Prompt:
Nothing but the lines from the top of the data to the line holding "scene.camera = cam" should be printed, word for word and both ends included; leave the pictures out.

— START OF Recorded information —

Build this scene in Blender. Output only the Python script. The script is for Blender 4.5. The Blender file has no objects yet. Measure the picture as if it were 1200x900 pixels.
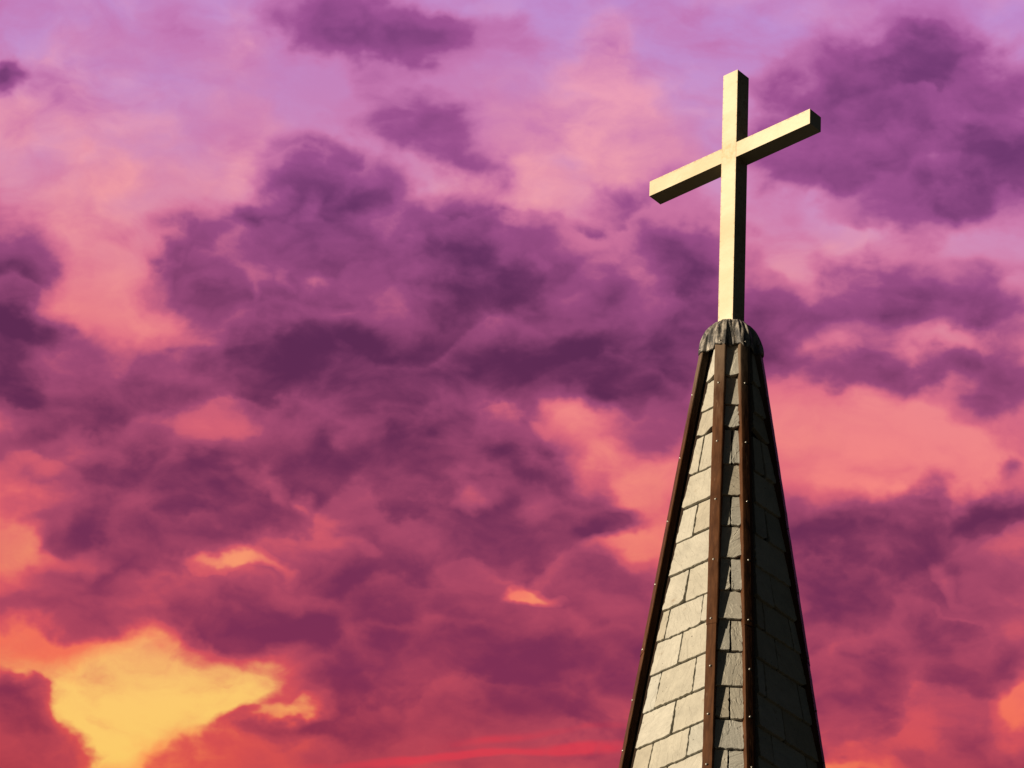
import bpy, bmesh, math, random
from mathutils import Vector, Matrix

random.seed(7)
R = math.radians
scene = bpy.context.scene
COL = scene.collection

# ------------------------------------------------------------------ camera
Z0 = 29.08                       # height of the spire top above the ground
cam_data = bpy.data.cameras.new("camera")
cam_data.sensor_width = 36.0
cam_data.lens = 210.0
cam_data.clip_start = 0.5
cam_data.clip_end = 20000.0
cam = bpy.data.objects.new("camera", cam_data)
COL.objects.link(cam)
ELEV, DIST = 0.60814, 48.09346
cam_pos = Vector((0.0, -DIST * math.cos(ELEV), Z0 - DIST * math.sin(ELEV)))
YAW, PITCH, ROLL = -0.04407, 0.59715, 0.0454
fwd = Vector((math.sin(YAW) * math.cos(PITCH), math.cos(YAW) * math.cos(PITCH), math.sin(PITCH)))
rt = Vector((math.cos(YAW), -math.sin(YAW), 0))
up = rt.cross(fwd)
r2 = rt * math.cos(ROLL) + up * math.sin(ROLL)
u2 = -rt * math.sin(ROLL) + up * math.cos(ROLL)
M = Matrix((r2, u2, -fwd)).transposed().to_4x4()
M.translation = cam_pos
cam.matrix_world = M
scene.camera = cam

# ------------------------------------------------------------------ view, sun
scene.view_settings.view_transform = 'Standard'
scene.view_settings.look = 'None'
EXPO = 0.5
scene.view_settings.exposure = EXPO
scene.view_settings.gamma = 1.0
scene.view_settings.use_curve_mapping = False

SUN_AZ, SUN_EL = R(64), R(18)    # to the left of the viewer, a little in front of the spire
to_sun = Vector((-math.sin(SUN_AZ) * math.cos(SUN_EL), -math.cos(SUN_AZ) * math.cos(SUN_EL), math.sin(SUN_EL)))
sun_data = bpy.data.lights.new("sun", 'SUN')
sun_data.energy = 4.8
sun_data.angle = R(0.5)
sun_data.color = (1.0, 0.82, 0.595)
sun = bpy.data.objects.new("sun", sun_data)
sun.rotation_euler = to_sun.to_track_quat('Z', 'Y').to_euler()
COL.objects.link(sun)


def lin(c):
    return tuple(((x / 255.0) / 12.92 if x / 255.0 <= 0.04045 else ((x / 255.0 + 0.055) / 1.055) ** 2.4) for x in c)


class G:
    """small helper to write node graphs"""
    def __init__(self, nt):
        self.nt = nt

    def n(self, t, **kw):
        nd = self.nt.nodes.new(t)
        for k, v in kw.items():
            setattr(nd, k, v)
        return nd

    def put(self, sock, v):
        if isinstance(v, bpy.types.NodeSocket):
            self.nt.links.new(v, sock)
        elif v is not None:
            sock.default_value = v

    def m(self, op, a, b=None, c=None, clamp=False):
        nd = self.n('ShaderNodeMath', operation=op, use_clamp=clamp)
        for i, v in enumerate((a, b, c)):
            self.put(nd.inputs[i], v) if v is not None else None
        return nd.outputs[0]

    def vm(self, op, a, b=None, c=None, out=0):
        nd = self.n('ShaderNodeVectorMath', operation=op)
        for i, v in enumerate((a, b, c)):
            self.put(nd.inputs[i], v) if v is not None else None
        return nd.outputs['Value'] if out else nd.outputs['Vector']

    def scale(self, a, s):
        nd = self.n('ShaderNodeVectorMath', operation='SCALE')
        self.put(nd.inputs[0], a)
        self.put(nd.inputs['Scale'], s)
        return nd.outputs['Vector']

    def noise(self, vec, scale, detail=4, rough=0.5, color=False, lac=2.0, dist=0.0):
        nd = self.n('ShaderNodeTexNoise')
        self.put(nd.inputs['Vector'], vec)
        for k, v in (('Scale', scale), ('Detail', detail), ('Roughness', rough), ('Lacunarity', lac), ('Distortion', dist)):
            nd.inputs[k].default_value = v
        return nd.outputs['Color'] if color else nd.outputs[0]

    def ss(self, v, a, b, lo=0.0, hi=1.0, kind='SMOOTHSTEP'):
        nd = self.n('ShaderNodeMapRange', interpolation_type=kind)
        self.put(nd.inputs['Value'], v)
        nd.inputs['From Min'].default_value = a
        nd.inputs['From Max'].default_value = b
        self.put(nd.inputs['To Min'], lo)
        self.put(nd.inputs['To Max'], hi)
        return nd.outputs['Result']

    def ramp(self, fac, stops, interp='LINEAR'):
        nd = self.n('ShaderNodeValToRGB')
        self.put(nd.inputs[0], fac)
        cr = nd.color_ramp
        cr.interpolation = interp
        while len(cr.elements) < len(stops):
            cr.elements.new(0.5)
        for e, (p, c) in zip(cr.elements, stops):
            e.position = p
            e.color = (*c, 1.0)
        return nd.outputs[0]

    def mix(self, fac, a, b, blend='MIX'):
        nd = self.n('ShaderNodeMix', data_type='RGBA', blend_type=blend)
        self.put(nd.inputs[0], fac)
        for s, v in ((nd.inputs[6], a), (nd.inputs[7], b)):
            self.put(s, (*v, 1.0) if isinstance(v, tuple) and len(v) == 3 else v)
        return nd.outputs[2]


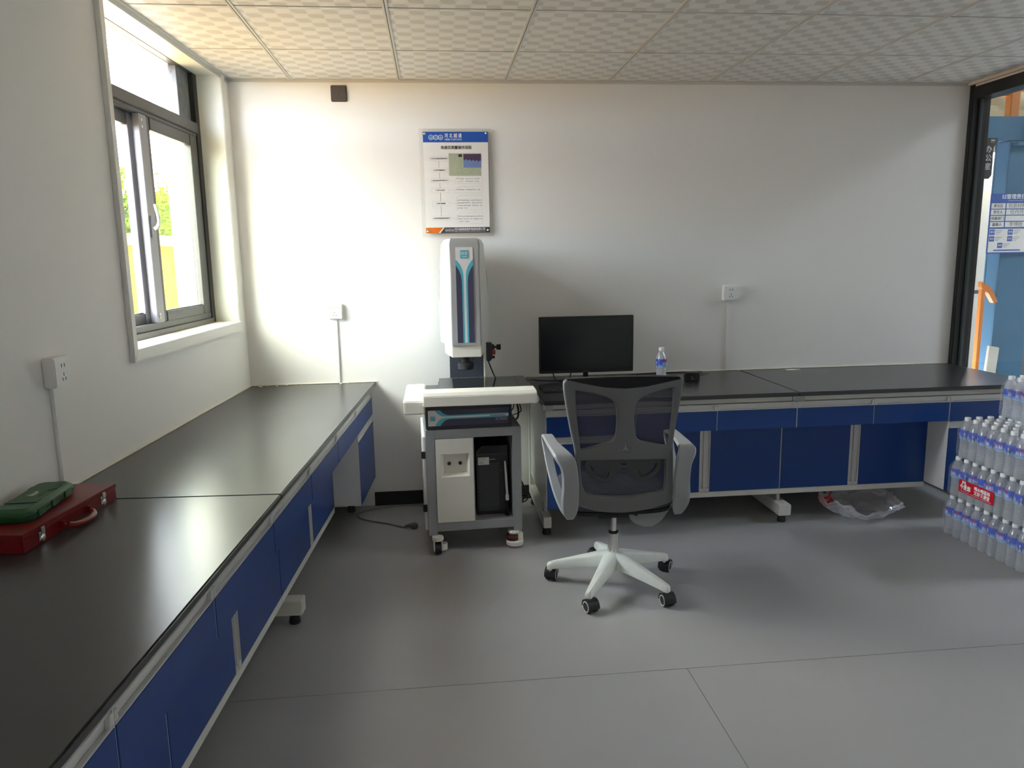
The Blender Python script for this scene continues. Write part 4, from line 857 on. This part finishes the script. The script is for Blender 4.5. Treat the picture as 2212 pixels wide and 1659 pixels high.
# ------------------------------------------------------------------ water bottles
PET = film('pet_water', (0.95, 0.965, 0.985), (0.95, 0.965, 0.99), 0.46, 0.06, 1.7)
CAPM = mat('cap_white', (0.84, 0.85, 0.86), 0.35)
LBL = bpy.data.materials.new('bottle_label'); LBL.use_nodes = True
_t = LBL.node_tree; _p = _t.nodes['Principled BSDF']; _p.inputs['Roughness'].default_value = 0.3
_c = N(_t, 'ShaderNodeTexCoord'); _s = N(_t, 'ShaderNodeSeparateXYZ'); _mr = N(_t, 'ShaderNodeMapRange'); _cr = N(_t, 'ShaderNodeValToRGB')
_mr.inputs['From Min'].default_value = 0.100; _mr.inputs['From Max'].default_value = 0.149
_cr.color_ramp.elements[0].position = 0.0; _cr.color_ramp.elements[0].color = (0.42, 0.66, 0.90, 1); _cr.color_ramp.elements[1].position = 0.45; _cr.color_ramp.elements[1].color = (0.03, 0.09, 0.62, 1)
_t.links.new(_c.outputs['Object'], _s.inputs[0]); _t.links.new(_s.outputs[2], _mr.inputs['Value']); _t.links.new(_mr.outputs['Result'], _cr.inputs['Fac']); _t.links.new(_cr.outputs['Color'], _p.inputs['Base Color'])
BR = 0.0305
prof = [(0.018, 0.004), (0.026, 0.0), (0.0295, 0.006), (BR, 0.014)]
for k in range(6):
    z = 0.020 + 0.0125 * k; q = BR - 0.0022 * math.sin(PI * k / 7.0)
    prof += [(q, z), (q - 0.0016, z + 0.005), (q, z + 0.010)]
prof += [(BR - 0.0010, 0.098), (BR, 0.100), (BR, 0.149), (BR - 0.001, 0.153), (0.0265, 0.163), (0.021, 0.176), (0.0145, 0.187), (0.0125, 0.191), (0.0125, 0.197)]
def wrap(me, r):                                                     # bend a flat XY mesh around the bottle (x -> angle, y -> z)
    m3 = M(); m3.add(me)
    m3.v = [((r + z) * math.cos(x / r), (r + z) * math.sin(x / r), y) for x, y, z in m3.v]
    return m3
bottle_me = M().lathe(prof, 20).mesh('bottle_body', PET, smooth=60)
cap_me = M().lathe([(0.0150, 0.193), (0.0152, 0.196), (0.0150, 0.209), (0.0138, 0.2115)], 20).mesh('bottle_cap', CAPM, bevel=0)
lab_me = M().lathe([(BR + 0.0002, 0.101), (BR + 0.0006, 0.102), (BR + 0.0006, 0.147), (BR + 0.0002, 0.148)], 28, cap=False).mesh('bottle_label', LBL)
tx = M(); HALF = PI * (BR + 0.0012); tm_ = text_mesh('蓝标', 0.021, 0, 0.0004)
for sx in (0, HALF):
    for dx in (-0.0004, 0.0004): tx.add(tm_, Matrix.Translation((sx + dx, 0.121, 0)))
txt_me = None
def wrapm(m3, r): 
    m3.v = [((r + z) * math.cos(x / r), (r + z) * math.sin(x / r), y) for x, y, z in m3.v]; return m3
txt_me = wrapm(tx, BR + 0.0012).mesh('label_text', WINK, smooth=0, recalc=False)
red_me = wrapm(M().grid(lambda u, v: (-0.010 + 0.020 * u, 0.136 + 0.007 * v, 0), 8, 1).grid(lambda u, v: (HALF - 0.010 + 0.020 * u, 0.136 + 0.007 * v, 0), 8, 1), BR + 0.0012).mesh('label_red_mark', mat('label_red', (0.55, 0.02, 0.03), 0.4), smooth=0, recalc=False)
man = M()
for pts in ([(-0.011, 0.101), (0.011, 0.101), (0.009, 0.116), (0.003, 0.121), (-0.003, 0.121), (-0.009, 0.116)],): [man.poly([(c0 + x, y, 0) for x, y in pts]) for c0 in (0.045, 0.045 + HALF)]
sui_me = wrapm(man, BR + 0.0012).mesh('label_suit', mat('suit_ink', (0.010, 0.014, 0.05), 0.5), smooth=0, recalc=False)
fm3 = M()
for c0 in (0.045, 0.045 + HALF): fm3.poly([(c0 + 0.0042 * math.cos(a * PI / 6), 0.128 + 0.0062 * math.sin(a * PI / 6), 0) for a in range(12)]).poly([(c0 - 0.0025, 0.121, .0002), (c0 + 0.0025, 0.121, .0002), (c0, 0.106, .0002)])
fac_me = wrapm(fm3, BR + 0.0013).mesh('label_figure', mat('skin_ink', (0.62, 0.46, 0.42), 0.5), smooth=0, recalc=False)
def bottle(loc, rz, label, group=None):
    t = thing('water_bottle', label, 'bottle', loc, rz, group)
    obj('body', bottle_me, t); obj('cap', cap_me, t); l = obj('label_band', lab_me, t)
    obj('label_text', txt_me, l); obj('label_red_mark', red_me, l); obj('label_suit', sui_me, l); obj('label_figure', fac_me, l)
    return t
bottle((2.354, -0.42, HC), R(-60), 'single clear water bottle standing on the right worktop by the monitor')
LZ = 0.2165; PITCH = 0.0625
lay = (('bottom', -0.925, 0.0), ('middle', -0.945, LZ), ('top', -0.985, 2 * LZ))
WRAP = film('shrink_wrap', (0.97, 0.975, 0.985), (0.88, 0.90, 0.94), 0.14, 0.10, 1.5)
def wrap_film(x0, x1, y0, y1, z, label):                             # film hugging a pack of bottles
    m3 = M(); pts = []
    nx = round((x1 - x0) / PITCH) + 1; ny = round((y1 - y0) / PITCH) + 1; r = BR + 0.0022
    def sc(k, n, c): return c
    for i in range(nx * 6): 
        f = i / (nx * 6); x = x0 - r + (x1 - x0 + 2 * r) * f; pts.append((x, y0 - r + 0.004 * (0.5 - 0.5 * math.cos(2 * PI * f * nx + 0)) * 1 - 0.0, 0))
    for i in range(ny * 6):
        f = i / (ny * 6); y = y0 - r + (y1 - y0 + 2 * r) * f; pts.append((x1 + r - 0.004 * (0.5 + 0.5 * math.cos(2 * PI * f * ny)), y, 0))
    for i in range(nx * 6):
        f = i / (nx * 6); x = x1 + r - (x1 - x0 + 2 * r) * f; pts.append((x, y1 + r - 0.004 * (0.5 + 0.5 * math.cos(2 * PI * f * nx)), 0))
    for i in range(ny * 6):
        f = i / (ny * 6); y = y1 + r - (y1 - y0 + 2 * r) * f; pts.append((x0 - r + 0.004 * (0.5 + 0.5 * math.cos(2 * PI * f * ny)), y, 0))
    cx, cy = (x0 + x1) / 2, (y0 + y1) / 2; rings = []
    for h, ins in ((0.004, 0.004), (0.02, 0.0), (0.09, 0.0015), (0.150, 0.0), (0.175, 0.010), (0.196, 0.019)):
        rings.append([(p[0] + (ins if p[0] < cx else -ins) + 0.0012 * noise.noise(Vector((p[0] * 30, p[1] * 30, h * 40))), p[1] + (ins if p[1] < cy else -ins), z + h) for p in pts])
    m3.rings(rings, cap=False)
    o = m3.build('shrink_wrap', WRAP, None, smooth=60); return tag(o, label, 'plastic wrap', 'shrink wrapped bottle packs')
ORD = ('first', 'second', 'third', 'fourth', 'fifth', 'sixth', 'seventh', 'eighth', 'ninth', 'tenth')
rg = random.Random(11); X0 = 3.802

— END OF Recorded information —

Solved exercise:
Build this scene in Blender. Output only the Python script. The script is for Blender 4.5. The Blender file has no objects yet. Measure the picture as if it were 1200x900 pixels.
import bpy, bmesh, math, random
from mathutils import Vector, Matrix

random.seed(7)
R = math.radians
scene = bpy.context.scene
COL = scene.collection

# ------------------------------------------------------------------ camera
Z0 = 29.08                       # height of the spire top above the ground
cam_data = bpy.data.cameras.new("camera")
cam_data.sensor_width = 36.0
cam_data.lens = 210.0
cam_data.clip_start = 0.5
cam_data.clip_end = 20000.0
cam = bpy.data.objects.new("camera", cam_data)
COL.objects.link(cam)
ELEV, DIST = 0.60814, 48.09346
cam_pos = Vector((0.0, -DIST * math.cos(ELEV), Z0 - DIST * math.sin(ELEV)))
YAW, PITCH, ROLL = -0.04407, 0.59715, 0.0454
fwd = Vector((math.sin(YAW) * math.cos(PITCH), math.cos(YAW) * math.cos(PITCH), math.sin(PITCH)))
rt = Vector((math.cos(YAW), -math.sin(YAW), 0))
up = rt.cross(fwd)
r2 = rt * math.cos(ROLL) + up * math.sin(ROLL)
u2 = -rt * math.sin(ROLL) + up * math.cos(ROLL)
M = Matrix((r2, u2, -fwd)).transposed().to_4x4()
M.translation = cam_pos
cam.matrix_world = M
scene.camera = cam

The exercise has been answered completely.